◆ Available data ◆
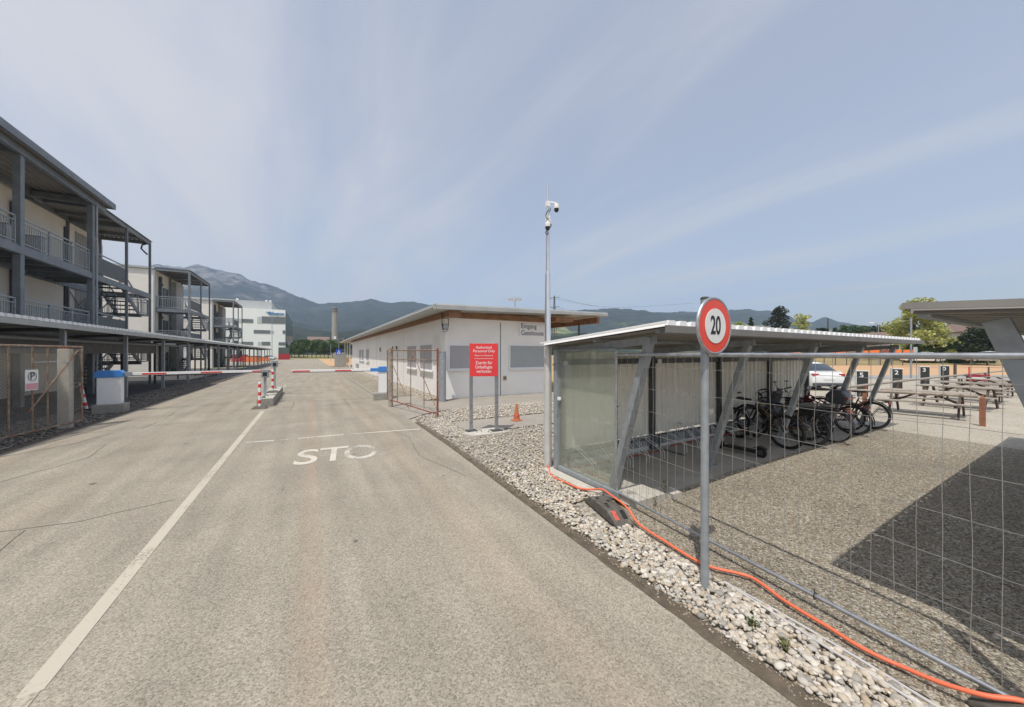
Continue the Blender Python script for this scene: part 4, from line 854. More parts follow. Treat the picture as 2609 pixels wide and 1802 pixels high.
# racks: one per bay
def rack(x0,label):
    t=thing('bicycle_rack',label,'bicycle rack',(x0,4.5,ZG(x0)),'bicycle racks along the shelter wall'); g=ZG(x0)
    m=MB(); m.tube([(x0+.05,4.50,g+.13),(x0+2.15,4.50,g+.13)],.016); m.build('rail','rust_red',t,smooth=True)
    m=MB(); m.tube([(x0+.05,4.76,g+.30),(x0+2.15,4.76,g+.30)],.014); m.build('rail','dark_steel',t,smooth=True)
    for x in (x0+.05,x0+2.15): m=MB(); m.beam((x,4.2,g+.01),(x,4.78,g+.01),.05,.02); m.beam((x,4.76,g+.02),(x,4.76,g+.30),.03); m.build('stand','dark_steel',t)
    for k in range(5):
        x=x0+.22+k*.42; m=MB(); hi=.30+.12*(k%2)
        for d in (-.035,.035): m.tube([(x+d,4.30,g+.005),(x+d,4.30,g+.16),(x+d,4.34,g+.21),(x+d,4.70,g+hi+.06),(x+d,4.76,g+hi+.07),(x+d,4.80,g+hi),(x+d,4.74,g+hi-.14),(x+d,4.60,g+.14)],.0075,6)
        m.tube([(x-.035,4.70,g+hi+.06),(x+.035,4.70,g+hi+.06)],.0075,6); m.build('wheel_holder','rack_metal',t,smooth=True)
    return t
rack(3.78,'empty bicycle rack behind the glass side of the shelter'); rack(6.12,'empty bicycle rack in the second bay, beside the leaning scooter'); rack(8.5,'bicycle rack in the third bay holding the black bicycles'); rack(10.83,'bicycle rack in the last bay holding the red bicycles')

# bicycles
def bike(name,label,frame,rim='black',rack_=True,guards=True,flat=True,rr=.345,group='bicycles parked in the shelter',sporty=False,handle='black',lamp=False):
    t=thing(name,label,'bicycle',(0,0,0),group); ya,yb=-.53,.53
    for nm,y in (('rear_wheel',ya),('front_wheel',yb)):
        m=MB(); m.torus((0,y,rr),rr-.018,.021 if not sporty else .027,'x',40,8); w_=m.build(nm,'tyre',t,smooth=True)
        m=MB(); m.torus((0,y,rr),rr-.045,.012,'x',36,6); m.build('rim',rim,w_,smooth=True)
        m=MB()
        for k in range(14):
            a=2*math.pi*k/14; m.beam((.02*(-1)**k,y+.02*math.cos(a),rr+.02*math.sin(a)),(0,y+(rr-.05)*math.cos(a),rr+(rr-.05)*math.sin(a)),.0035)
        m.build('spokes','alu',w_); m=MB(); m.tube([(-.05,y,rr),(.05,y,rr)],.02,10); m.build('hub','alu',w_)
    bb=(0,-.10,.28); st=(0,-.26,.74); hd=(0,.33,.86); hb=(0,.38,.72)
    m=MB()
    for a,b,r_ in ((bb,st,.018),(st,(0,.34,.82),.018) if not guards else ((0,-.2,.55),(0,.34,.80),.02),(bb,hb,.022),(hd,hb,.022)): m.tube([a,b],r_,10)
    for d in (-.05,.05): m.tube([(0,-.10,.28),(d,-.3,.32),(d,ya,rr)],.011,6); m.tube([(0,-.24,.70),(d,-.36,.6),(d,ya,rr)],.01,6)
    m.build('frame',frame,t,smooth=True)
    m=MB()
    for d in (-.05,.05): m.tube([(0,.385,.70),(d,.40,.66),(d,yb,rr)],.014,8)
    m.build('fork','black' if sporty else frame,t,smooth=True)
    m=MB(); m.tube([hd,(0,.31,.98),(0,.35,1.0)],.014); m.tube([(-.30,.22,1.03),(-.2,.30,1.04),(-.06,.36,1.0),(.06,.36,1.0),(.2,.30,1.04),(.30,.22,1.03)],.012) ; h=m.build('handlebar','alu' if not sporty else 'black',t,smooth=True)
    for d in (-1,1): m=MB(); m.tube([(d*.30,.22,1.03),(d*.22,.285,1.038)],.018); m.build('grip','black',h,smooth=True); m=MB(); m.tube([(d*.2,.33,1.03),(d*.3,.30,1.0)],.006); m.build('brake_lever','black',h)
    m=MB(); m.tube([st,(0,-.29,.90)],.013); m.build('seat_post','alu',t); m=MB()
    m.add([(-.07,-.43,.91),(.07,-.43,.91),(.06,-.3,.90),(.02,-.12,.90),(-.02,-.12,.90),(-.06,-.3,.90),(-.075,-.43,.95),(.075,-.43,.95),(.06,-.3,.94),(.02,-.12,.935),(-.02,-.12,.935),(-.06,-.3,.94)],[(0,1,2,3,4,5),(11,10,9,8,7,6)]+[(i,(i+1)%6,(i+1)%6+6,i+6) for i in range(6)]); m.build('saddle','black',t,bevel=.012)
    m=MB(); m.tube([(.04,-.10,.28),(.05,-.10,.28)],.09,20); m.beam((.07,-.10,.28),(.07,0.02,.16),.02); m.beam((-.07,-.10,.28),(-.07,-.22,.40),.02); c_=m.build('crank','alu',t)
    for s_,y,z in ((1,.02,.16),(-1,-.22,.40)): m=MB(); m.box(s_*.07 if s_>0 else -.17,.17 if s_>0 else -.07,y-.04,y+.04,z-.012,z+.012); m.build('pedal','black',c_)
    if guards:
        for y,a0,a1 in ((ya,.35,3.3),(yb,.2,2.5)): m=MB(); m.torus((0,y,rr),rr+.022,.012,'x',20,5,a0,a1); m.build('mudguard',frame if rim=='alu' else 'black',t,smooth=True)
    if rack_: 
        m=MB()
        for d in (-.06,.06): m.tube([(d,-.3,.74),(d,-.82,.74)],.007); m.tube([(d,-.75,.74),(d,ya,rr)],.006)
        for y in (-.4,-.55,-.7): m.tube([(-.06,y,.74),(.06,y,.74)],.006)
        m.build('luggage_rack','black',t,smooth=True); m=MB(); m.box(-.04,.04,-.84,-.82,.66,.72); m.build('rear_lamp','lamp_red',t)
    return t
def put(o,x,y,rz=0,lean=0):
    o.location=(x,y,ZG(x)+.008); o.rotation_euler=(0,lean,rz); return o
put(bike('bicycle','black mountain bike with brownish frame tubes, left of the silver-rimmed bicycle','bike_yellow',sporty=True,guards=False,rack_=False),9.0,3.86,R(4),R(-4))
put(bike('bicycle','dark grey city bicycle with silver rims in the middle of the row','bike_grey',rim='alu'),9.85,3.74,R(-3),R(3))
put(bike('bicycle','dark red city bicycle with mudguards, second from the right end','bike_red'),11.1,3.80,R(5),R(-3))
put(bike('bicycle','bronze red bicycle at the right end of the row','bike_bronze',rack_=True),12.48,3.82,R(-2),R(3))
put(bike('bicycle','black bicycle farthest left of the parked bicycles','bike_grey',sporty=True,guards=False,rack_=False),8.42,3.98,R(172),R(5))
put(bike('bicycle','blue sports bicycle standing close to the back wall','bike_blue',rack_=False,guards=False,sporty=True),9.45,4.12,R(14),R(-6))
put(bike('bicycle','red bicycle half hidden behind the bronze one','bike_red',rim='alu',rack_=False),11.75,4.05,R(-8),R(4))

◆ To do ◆
Restate the whole listing above exactly, except for its images.

◆ Response to this exercise ◆
Continue the Blender Python script for this scene: part 4, from line 854. More parts follow. Treat the picture as 2609 pixels wide and 1802 pixels high.
# racks: one per bay
def rack(x0,label):
    t=thing('bicycle_rack',label,'bicycle rack',(x0,4.5,ZG(x0)),'bicycle racks along the shelter wall'); g=ZG(x0)
    m=MB(); m.tube([(x0+.05,4.50,g+.13),(x0+2.15,4.50,g+.13)],.016); m.build('rail','rust_red',t,smooth=True)
    m=MB(); m.tube([(x0+.05,4.76,g+.30),(x0+2.15,4.76,g+.30)],.014); m.build('rail','dark_steel',t,smooth=True)
    for x in (x0+.05,x0+2.15): m=MB(); m.beam((x,4.2,g+.01),(x,4.78,g+.01),.05,.02); m.beam((x,4.76,g+.02),(x,4.76,g+.30),.03); m.build('stand','dark_steel',t)
    for k in range(5):
        x=x0+.22+k*.42; m=MB(); hi=.30+.12*(k%2)
        for d in (-.035,.035): m.tube([(x+d,4.30,g+.005),(x+d,4.30,g+.16),(x+d,4.34,g+.21),(x+d,4.70,g+hi+.06),(x+d,4.76,g+hi+.07),(x+d,4.80,g+hi),(x+d,4.74,g+hi-.14),(x+d,4.60,g+.14)],.0075,6)
        m.tube([(x-.035,4.70,g+hi+.06),(x+.035,4.70,g+hi+.06)],.0075,6); m.build('wheel_holder','rack_metal',t,smooth=True)
    return t
rack(3.78,'empty bicycle rack behind the glass side of the shelter'); rack(6.12,'empty bicycle rack in the second bay, beside the leaning scooter'); rack(8.5,'bicycle rack in the third bay holding the black bicycles'); rack(10.83,'bicycle rack in the last bay holding the red bicycles')

# bicycles
def bike(name,label,frame,rim='black',rack_=True,guards=True,flat=True,rr=.345,group='bicycles parked in the shelter',sporty=False,handle='black',lamp=False):
    t=thing(name,label,'bicycle',(0,0,0),group); ya,yb=-.53,.53
    for nm,y in (('rear_wheel',ya),('front_wheel',yb)):
        m=MB(); m.torus((0,y,rr),rr-.018,.021 if not sporty else .027,'x',40,8); w_=m.build(nm,'tyre',t,smooth=True)
        m=MB(); m.torus((0,y,rr),rr-.045,.012,'x',36,6); m.build('rim',rim,w_,smooth=True)
        m=MB()
        for k in range(14):
            a=2*math.pi*k/14; m.beam((.02*(-1)**k,y+.02*math.cos(a),rr+.02*math.sin(a)),(0,y+(rr-.05)*math.cos(a),rr+(rr-.05)*math.sin(a)),.0035)
        m.build('spokes','alu',w_); m=MB(); m.tube([(-.05,y,rr),(.05,y,rr)],.02,10); m.build('hub','alu',w_)
    bb=(0,-.10,.28); st=(0,-.26,.74); hd=(0,.33,.86); hb=(0,.38,.72)
    m=MB()
    for a,b,r_ in ((bb,st,.018),(st,(0,.34,.82),.018) if not guards else ((0,-.2,.55),(0,.34,.80),.02),(bb,hb,.022),(hd,hb,.022)): m.tube([a,b],r_,10)
    for d in (-.05,.05): m.tube([(0,-.10,.28),(d,-.3,.32),(d,ya,rr)],.011,6); m.tube([(0,-.24,.70),(d,-.36,.6),(d,ya,rr)],.01,6)
    m.build('frame',frame,t,smooth=True)
    m=MB()
    for d in (-.05,.05): m.tube([(0,.385,.70),(d,.40,.66),(d,yb,rr)],.014,8)
    m.build('fork','black' if sporty else frame,t,smooth=True)
    m=MB(); m.tube([hd,(0,.31,.98),(0,.35,1.0)],.014); m.tube([(-.30,.22,1.03),(-.2,.30,1.04),(-.06,.36,1.0),(.06,.36,1.0),(.2,.30,1.04),(.30,.22,1.03)],.012) ; h=m.build('handlebar','alu' if not sporty else 'black',t,smooth=True)
    for d in (-1,1): m=MB(); m.tube([(d*.30,.22,1.03),(d*.22,.285,1.038)],.018); m.build('grip','black',h,smooth=True); m=MB(); m.tube([(d*.2,.33,1.03),(d*.3,.30,1.0)],.006); m.build('brake_lever','black',h)
    m=MB(); m.tube([st,(0,-.29,.90)],.013); m.build('seat_post','alu',t); m=MB()
    m.add([(-.07,-.43,.91),(.07,-.43,.91),(.06,-.3,.90),(.02,-.12,.90),(-.02,-.12,.90),(-.06,-.3,.90),(-.075,-.43,.95),(.075,-.43,.95),(.06,-.3,.94),(.02,-.12,.935),(-.02,-.12,.935),(-.06,-.3,.94)],[(0,1,2,3,4,5),(11,10,9,8,7,6)]+[(i,(i+1)%6,(i+1)%6+6,i+6) for i in range(6)]); m.build('saddle','black',t,bevel=.012)
    m=MB(); m.tube([(.04,-.10,.28),(.05,-.10,.28)],.09,20); m.beam((.07,-.10,.28),(.07,0.02,.16),.02); m.beam((-.07,-.10,.28),(-.07,-.22,.40),.02); c_=m.build('crank','alu',t)
    for s_,y,z in ((1,.02,.16),(-1,-.22,.40)): m=MB(); m.box(s_*.07 if s_>0 else -.17,.17 if s_>0 else -.07,y-.04,y+.04,z-.012,z+.012); m.build('pedal','black',c_)
    if guards:
        for y,a0,a1 in ((ya,.35,3.3),(yb,.2,2.5)): m=MB(); m.torus((0,y,rr),rr+.022,.012,'x',20,5,a0,a1); m.build('mudguard',frame if rim=='alu' else 'black',t,smooth=True)
    if rack_: 
        m=MB()
        for d in (-.06,.06): m.tube([(d,-.3,.74),(d,-.82,.74)],.007); m.tube([(d,-.75,.74),(d,ya,rr)],.006)
        for y in (-.4,-.55,-.7): m.tube([(-.06,y,.74),(.06,y,.74)],.006)
        m.build('luggage_rack','black',t,smooth=True); m=MB(); m.box(-.04,.04,-.84,-.82,.66,.72); m.build('rear_lamp','lamp_red',t)
    return t
def put(o,x,y,rz=0,lean=0):
    o.location=(x,y,ZG(x)+.008); o.rotation_euler=(0,lean,rz); return o
put(bike('bicycle','black mountain bike with brownish frame tubes, left of the silver-rimmed bicycle','bike_yellow',sporty=True,guards=False,rack_=False),9.0,3.86,R(4),R(-4))
put(bike('bicycle','dark grey city bicycle with silver rims in the middle of the row','bike_grey',rim='alu'),9.85,3.74,R(-3),R(3))
put(bike('bicycle','dark red city bicycle with mudguards, second from the right end','bike_red'),11.1,3.80,R(5),R(-3))
put(bike('bicycle','bronze red bicycle at the right end of the row','bike_bronze',rack_=True),12.48,3.82,R(-2),R(3))
put(bike('bicycle','black bicycle farthest left of the parked bicycles','bike_grey',sporty=True,guards=False,rack_=False),8.42,3.98,R(172),R(5))
put(bike('bicycle','blue sports bicycle standing close to the back wall','bike_blue',rack_=False,guards=False,sporty=True),9.45,4.12,R(14),R(-6))
put(bike('bicycle','red bicycle half hidden behind the bronze one','bike_red',rim='alu',rack_=False),11.75,4.05,R(-8),R(4))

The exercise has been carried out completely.